Policy recommendations must account for the diffuse governance landscape of post-Soviet Mongolia and competing public and private interests. Rangeland studies and reports can better differentiate the scale of their recommendations. Local knowledge is helpful in this determination but is too often used only to identify herder adaptation instead of also their input for other stakeholders. Our interview questions helped identify herders’ perceptions of how adaptation policy is structured in Mongolia.
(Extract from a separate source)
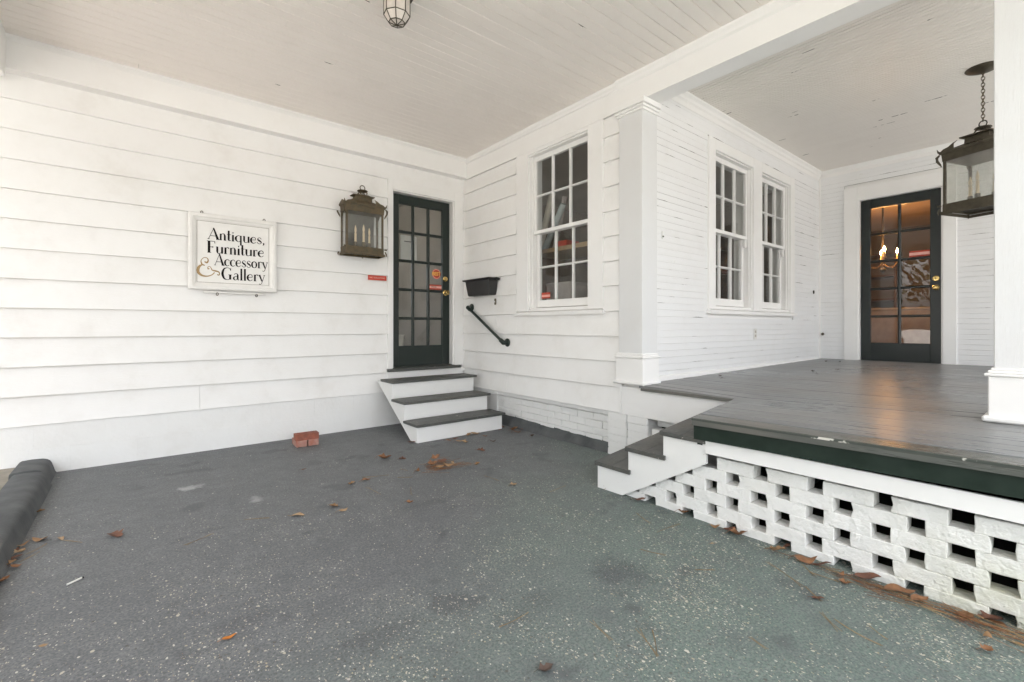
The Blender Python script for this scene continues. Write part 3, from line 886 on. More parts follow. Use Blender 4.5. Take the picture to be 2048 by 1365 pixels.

Polycentric governance systems, with nodes of decision making and communication between different institutional levels, can bolster resilient resource governance in social-ecological systems (Andersson and Ostrom 2008; Ostrom 2010).

Conclusions

To our knowledge, this is one of the first studies to fully link drivers of change, change trends, impacts of change and local adaptations to change, based on local knowledge. A more complete picture of the whole system builds resilience and leaves fewer surprises. We found that combining Mongolian herder TEK with physical science monitoring enhanced our findings of the causes and effects of environmental trends across ecological zones. Additionally, TEK offered key insights into corresponding and appropriate adaptation strategies (Berkes 2008; Hopping et al. 2016). Our Mongolia study findings fit within and contribute to broader conversations around the sustainability of temperate grasslands, considered some of the most imperiled ecosystems globally (Fernández-Giménez et al. 2018). Localized understandings of change can enhance resilience in pastoral communities facing interacting climate, land use, and governance shifts. Future studies should facilitate more active learning in partnership with local resource users and consider who within herding groups is most vulnerable to the drivers of change documented (Smith 1999; Yeh 2016; Hruska et al. 2017). Collaborative, co-produced science can counter unpredictability and support local resource management in the face of complex social-ecological change.